» Requirement:
Drop every picture, then transcribe the remaining data exactly.

» Supplied material:
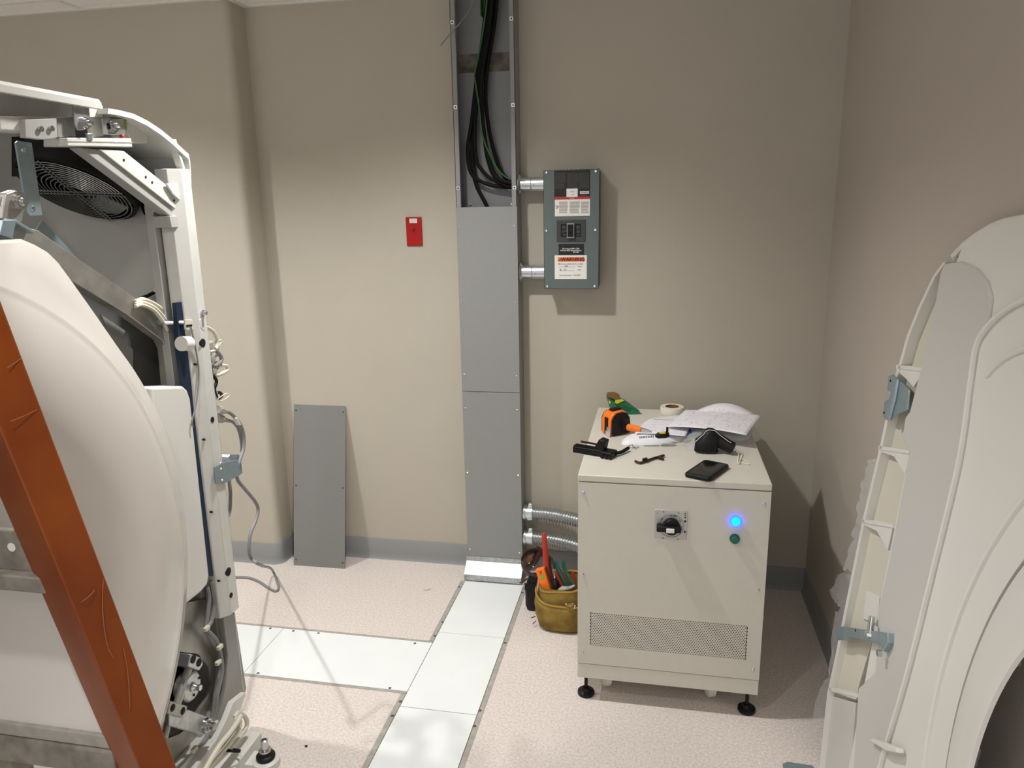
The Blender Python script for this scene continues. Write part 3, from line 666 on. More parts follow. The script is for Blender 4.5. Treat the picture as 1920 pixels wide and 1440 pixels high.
# cable-tie style strap with black lock head on the bag
p0, p1 = az(1200, 820, .845), az(1228, 818, .848)
t = thing('ribbed_strap', 'black ribbed strap with a flat buckle on the white bag', 'strap', (p1.x, p1.y, .83))
for k in range(9):
    a = p0.lerp(p1, k/9); obj(MB().box(a.x-.0016, a.x+.0016, a.y-.007, a.y+.007, a.z-.002, a.z+.001), 'rib', M['black'], t)
a, b = az(1229, 817, .85), az(1254, 815, .852)
bk = obj(MB().tube([a, a.lerp(b, .2), a.lerp(b, .8), b], [.006, .011, .012, .008], 10), 'buckle', M['black'], t)
obj(MB().box(min(a.x, b.x)+.012, max(a.x, b.x)-.012, (a.y+b.y)/2-.011, (a.y+b.y)/2-.002, .8595, .8635), 'yellow_label', M['yellowt'], bk)
c = az(1251, 807, .862); obj(MB().box(c.x-.004, c.x+.004, c.y-.005, c.y+.003, .852, .874), 'latch', M['black'], bk, bevel=.001)
# black pistol-shaped tool
def s_(x, y, Y): return ay(1240+x/8.47, 740+y/8.47, Y)
t = thing('hand_scanner', 'black pistol-grip hand tool lying on the cabinet behind the phone', 'hand tool', (.98, -.63, ZC))
Yb = -.63
base_l, base_r = s_(512, 960, Yb), s_(905, 985, Yb)
rings = []
for (lx, ly, rx, ry, dp) in ((515, 985, 905, 1000, .030), (515, 900, 900, 920, .036), (520, 840, 905, 850, .038), (545, 740, 960, 770, .036), (620, 690, 980, 720, .032), (680, 630, 930, 650, .027), (700, 590, 880, 600, .022), (730, 565, 830, 565, .012)):
    a, b = s_(lx, ly, Yb), s_(rx, ry, Yb); m_ = (a+b)/2; hw = (b.x-a.x)/2
    zz = max((a.z+b.z)/2, ZC+.004); ring = []
    for k in range(20):
        th = 2*pi*k/20; cs, sn = math.cos(th), math.sin(th); e = .6
        ring.append(Vector((m_.x+hw*abs(cs)**e*(1 if cs > 0 else -1), Yb+.02+dp*abs(sn)**e*(1 if sn > 0 else -1), zz)))
    rings.append(ring)
hdz = rings[0][0].z
obj(MB().loft(rings), 'head', M['black'], t, ang=50)
h0, h1 = s_(830, 680, Yb+.02), s_(1130, 850, Yb-.005); h1.z = max(h1.z, ZC+.022)
obj(MB().tube([h0, h0.lerp(h1, .35), h0.lerp(h1, .8), h1, h1+(h1-h0)*.06], [.024, .023, .021, .0215, .014], 16), 'grip', M['black'], t, ang=50)
obj(MB().tube([s_(x, y, Yb-.012) for x, y in ((515, 880), (530, 760), (590, 700), (680, 625), (705, 580), (760, 560), (850, 570), (930, 640), (1050, 730), (1150, 790))], .0010, 6), 'pale_rim', M['lab_white'], t)
obj(MB().box(base_l.x+.002, base_r.x-.014, Yb-.006, Yb+.04, ZC, ZC+.004), 'white_foot', M['lab_white'], t, bevel=.002)
lo_ = [s_(1165, 850, -.63), s_(1240, 920, -.635), s_(1285, 960, -.64), az(1240+1230/8.47, 740+1090/8.47, ZC+.003), az(1240+1215/8.47, 740+1060/8.47, ZC+.003), s_(1225, 980, -.64), s_(1180, 890, -.635)]
for v_ in lo_: v_.z = max(v_.z, ZC+.003)
obj(MB().tube(spl(lo_, 5), .0022, 6), 'wrist_cord', M['tapew'], t)
c1 = [az(1240+x/8.47, 740+y/8.47, ZC+.003) for x, y in ((1230, 1090), (1300, 1085), (1400, 1105), (1330, 1050), (1280, 1020))]
obj(MB().tube(spl(c1, 5), .0013, 6), 'cord_tail', M['tapew'], t)
# phone
c4 = [az(1279.5, 888, ZC+.006), az(1331, 904, ZC+.006), az(1366, 874, ZC+.006), az(1325, 861, ZC+.006)]
cc = sum(c4, Vector())/4; ev = ((c4[3]-c4[0])+(c4[2]-c4[1]))/2; ang_ = math.atan2(ev.y, ev.x); Lp = .158; Wp = .086
t = thing('phone', 'black smartphone in a thick case at the front edge of the cabinet', 'phone', (cc.x, cc.y-.006, ZC), (0, 0, ang_))
rrc = []
for sx, sy, a0 in ((1, 1, 0), (-1, 1, 90), (-1, -1, 180), (1, -1, 270)):
    for k in range(6):
        a = math.radians(a0+18*k); rrc.append((sx*(Lp/2-.013)+.013*math.cos(a), sy*(Wp/2-.013)+.013*math.sin(a), 0))
obj(MB().prism(rrc, (0, 0, .0135)), 'case', M['black'], t, local=True, bevel=.004, seg=3)
obj(MB().box(-Lp/2+.011, Lp/2-.011, -Wp/2+.008, Wp/2-.008, .0128, .0138), 'screen', M['screen'], t, local=True, bevel=.0003)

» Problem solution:
The Blender Python script for this scene continues. Write part 3, from line 666 on. More parts follow. The script is for Blender 4.5. Treat the picture as 1920 pixels wide and 1440 pixels high.
# cable-tie style strap with black lock head on the bag
p0, p1 = az(1200, 820, .845), az(1228, 818, .848)
t = thing('ribbed_strap', 'black ribbed strap with a flat buckle on the white bag', 'strap', (p1.x, p1.y, .83))
for k in range(9):
    a = p0.lerp(p1, k/9); obj(MB().box(a.x-.0016, a.x+.0016, a.y-.007, a.y+.007, a.z-.002, a.z+.001), 'rib', M['black'], t)
a, b = az(1229, 817, .85), az(1254, 815, .852)
bk = obj(MB().tube([a, a.lerp(b, .2), a.lerp(b, .8), b], [.006, .011, .012, .008], 10), 'buckle', M['black'], t)
obj(MB().box(min(a.x, b.x)+.012, max(a.x, b.x)-.012, (a.y+b.y)/2-.011, (a.y+b.y)/2-.002, .8595, .8635), 'yellow_label', M['yellowt'], bk)
c = az(1251, 807, .862); obj(MB().box(c.x-.004, c.x+.004, c.y-.005, c.y+.003, .852, .874), 'latch', M['black'], bk, bevel=.001)
# black pistol-shaped tool
def s_(x, y, Y): return ay(1240+x/8.47, 740+y/8.47, Y)
t = thing('hand_scanner', 'black pistol-grip hand tool lying on the cabinet behind the phone', 'hand tool', (.98, -.63, ZC))
Yb = -.63
base_l, base_r = s_(512, 960, Yb), s_(905, 985, Yb)
rings = []
for (lx, ly, rx, ry, dp) in ((515, 985, 905, 1000, .030), (515, 900, 900, 920, .036), (520, 840, 905, 850, .038), (545, 740, 960, 770, .036), (620, 690, 980, 720, .032), (680, 630, 930, 650, .027), (700, 590, 880, 600, .022), (730, 565, 830, 565, .012)):
    a, b = s_(lx, ly, Yb), s_(rx, ry, Yb); m_ = (a+b)/2; hw = (b.x-a.x)/2
    zz = max((a.z+b.z)/2, ZC+.004); ring = []
    for k in range(20):
        th = 2*pi*k/20; cs, sn = math.cos(th), math.sin(th); e = .6
        ring.append(Vector((m_.x+hw*abs(cs)**e*(1 if cs > 0 else -1), Yb+.02+dp*abs(sn)**e*(1 if sn > 0 else -1), zz)))
    rings.append(ring)
hdz = rings[0][0].z
obj(MB().loft(rings), 'head', M['black'], t, ang=50)
h0, h1 = s_(830, 680, Yb+.02), s_(1130, 850, Yb-.005); h1.z = max(h1.z, ZC+.022)
obj(MB().tube([h0, h0.lerp(h1, .35), h0.lerp(h1, .8), h1, h1+(h1-h0)*.06], [.024, .023, .021, .0215, .014], 16), 'grip', M['black'], t, ang=50)
obj(MB().tube([s_(x, y, Yb-.012) for x, y in ((515, 880), (530, 760), (590, 700), (680, 625), (705, 580), (760, 560), (850, 570), (930, 640), (1050, 730), (1150, 790))], .0010, 6), 'pale_rim', M['lab_white'], t)
obj(MB().box(base_l.x+.002, base_r.x-.014, Yb-.006, Yb+.04, ZC, ZC+.004), 'white_foot', M['lab_white'], t, bevel=.002)
lo_ = [s_(1165, 850, -.63), s_(1240, 920, -.635), s_(1285, 960, -.64), az(1240+1230/8.47, 740+1090/8.47, ZC+.003), az(1240+1215/8.47, 740+1060/8.47, ZC+.003), s_(1225, 980, -.64), s_(1180, 890, -.635)]
for v_ in lo_: v_.z = max(v_.z, ZC+.003)
obj(MB().tube(spl(lo_, 5), .0022, 6), 'wrist_cord', M['tapew'], t)
c1 = [az(1240+x/8.47, 740+y/8.47, ZC+.003) for x, y in ((1230, 1090), (1300, 1085), (1400, 1105), (1330, 1050), (1280, 1020))]
obj(MB().tube(spl(c1, 5), .0013, 6), 'cord_tail', M['tapew'], t)
# phone
c4 = [az(1279.5, 888, ZC+.006), az(1331, 904, ZC+.006), az(1366, 874, ZC+.006), az(1325, 861, ZC+.006)]
cc = sum(c4, Vector())/4; ev = ((c4[3]-c4[0])+(c4[2]-c4[1]))/2; ang_ = math.atan2(ev.y, ev.x); Lp = .158; Wp = .086
t = thing('phone', 'black smartphone in a thick case at the front edge of the cabinet', 'phone', (cc.x, cc.y-.006, ZC), (0, 0, ang_))
rrc = []
for sx, sy, a0 in ((1, 1, 0), (-1, 1, 90), (-1, -1, 180), (1, -1, 270)):
    for k in range(6):
        a = math.radians(a0+18*k); rrc.append((sx*(Lp/2-.013)+.013*math.cos(a), sy*(Wp/2-.013)+.013*math.sin(a), 0))
obj(MB().prism(rrc, (0, 0, .0135)), 'case', M['black'], t, local=True, bevel=.004, seg=3)
obj(MB().box(-Lp/2+.011, Lp/2-.011, -Wp/2+.008, Wp/2-.008, .0128, .0138), 'screen', M['screen'], t, local=True, bevel=.0003)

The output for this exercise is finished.